Mis cuentos tienen una tendencia hacia lo oscuro, es cierto, o hacia lo psicológico. Aunque no faltan los que abordan un tema complejo desde la ironía, o el humor, o el absurdo. Me llama mucho la atención poner a un personaje en una situación de tensión y ver cómo la resuelve. Sí, casi siempre son los mismos personajes los que me van indicando cómo ha de continuar la historia.
Nunca voy a saber si esa información sale de mi inconsciente, o si es información que baja «de algún lado». No voy a ponerme místico, pero a veces pasa como en sueños: el camino que sigue un personaje es algo totalmente impredecible, y uno se vuelve una especie de espectador expectante que va tomando nota.
Y de todos esos cuentos escritos, elegí los mejores. Y los corregí, y también me los corrigieron. Los pulí hasta el cansancio, agregando detalles, quitando párrafos, exprimiendo las ideas al máximo. Y así, un día, todo este trabajo tomó forma física.
La carga invisible me pareció un buen título para el libro. Representa esa carga o peso emocional que todos llevamos dentro de nuestra mente o nuestro corazón, queramos o no; lo sepamos, o no.
Sinopsis
¿Hasta dónde nos puede llevar la sobrecarga mental? ¿Quién no se sintió alguna vez al borde del colapso, de la tristeza o de la falta de paciencia?
Estas son las preguntas que inspiraron las historias de La carga invisible: una colección de diecinueve relatos que exploran el peso emocional y la sobrecarga psicológica que cada personaje arrastra sin saberlo. Estas cargas los llevarán a situaciones extremas tales como el ridículo, la soledad, la locura o, en algunos casos, la muerte.
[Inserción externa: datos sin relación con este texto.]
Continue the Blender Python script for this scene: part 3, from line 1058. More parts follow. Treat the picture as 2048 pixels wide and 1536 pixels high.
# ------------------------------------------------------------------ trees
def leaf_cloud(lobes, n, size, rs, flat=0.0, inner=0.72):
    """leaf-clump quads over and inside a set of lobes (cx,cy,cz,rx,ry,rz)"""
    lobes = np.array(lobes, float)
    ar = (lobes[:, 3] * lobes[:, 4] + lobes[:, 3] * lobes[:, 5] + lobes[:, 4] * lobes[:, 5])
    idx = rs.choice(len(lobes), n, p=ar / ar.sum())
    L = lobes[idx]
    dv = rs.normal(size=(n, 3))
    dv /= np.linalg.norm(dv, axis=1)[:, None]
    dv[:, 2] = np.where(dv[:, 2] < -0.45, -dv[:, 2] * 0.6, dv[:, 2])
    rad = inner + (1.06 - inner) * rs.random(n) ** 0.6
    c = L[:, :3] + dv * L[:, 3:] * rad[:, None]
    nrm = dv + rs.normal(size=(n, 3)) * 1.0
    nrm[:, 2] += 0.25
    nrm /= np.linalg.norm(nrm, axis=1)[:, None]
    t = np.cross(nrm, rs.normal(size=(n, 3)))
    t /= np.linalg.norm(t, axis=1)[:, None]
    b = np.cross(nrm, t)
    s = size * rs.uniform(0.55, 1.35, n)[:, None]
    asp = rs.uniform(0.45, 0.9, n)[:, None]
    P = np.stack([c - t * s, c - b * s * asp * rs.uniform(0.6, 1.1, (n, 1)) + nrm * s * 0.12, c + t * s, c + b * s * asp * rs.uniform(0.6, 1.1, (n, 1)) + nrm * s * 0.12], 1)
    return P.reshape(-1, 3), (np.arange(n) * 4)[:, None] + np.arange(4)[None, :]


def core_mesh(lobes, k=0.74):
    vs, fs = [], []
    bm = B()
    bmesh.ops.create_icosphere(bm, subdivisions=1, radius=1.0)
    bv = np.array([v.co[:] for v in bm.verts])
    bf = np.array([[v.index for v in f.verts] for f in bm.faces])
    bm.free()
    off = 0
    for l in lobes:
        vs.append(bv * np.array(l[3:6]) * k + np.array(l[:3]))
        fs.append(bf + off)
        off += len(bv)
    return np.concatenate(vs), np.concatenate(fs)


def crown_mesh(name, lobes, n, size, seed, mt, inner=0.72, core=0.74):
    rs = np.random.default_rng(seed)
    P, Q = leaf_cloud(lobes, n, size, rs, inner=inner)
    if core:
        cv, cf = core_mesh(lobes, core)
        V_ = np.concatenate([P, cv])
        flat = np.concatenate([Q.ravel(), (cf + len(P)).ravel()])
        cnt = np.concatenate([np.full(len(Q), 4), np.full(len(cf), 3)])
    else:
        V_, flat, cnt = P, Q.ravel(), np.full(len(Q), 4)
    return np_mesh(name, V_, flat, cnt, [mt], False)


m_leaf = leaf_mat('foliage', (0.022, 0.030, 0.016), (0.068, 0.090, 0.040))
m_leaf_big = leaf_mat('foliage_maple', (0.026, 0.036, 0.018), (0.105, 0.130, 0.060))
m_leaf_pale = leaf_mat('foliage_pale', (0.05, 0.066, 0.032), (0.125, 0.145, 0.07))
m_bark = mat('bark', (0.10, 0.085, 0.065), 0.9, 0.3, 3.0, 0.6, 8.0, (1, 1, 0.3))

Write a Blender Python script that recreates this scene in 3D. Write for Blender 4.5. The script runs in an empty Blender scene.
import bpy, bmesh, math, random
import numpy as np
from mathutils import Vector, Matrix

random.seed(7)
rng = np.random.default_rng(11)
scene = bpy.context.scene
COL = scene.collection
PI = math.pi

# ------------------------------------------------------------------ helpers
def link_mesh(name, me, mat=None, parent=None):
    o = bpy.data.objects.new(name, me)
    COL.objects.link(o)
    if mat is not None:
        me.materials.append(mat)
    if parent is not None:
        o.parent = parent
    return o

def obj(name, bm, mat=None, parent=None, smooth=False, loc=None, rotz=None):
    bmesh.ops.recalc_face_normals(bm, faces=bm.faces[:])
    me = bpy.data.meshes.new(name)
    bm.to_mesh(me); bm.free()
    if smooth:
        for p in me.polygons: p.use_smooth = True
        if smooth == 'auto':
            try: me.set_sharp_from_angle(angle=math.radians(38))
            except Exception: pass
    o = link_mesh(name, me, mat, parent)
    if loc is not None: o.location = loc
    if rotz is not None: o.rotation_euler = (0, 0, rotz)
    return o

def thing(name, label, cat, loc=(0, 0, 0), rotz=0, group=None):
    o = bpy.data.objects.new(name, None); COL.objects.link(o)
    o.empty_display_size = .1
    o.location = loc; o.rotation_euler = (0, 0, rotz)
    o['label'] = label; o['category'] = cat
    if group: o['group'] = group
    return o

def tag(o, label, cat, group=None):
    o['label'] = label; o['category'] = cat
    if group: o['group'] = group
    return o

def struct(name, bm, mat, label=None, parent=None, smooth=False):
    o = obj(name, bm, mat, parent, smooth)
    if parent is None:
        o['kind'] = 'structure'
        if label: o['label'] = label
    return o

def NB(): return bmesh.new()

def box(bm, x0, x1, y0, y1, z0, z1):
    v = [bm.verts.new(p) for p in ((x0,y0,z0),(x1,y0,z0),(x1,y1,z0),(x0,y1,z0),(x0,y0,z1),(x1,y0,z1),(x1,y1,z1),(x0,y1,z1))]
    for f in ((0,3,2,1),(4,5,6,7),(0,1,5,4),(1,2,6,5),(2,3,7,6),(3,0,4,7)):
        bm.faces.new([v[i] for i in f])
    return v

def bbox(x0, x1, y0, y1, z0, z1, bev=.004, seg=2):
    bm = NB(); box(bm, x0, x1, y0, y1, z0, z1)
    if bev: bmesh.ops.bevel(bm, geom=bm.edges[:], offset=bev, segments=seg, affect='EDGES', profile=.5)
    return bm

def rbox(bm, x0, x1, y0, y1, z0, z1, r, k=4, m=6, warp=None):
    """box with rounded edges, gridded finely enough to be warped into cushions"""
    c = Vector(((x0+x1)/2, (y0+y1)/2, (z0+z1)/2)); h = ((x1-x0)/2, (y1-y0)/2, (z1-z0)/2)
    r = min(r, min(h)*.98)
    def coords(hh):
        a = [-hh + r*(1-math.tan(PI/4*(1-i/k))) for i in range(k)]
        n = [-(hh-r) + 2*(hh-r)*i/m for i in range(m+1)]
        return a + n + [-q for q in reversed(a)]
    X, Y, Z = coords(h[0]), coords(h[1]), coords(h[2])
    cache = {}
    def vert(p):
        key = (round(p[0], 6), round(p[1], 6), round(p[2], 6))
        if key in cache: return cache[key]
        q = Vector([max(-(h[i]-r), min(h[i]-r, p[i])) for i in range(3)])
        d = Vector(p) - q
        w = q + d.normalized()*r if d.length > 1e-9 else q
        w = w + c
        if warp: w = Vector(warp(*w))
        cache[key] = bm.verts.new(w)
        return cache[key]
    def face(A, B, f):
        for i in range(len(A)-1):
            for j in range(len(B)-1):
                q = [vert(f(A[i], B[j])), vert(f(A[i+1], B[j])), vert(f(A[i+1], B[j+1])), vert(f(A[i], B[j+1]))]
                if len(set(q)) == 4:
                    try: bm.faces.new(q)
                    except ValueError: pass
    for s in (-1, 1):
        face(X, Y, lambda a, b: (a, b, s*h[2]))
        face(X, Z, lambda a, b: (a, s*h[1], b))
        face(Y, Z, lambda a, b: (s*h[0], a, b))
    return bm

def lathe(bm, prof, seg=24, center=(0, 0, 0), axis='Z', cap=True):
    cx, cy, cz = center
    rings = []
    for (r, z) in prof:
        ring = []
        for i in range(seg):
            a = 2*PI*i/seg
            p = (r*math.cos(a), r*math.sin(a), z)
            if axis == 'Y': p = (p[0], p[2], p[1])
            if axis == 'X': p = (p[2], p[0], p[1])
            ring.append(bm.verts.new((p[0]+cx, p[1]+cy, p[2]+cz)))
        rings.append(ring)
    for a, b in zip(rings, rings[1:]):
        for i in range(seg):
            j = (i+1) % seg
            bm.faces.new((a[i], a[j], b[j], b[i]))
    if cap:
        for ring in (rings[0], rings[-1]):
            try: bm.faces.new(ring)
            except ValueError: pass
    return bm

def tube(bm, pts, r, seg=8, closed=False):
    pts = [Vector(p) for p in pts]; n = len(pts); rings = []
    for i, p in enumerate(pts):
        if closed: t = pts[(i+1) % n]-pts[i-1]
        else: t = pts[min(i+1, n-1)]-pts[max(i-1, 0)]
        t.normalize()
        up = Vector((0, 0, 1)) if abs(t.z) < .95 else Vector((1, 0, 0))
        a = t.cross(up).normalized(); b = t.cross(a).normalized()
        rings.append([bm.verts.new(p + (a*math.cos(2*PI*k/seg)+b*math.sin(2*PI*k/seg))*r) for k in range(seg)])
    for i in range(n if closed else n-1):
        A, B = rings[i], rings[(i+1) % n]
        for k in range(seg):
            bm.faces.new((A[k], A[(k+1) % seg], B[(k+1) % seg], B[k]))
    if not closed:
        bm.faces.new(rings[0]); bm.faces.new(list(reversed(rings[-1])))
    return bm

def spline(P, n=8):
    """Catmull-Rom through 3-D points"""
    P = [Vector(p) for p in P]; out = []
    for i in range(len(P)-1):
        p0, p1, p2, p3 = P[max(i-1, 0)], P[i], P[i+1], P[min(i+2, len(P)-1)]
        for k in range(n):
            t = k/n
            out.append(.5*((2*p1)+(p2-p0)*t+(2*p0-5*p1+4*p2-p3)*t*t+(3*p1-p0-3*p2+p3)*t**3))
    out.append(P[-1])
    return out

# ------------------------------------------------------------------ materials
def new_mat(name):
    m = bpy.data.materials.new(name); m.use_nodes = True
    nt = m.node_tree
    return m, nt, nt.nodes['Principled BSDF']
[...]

Son historias que hablan sobre el dolor.
Con un estilo claro y directo, Miguel Ángel Rupérez nos invita a adentrarnos en situaciones de vida donde la crudeza, la tragedia y la ironía juegan un papel fundamental. Sus relatos van al punto, sin rodeos, dejando siempre un espacio para la reflexión. Es un libro ideal para quienes disfrutan de la lectura breve, pero profunda.
La carga invisible no te dejará indiferente. La verdadera emoción nunca está en las palabras de las historias, sino en lo que despiertan dentro de cada lector.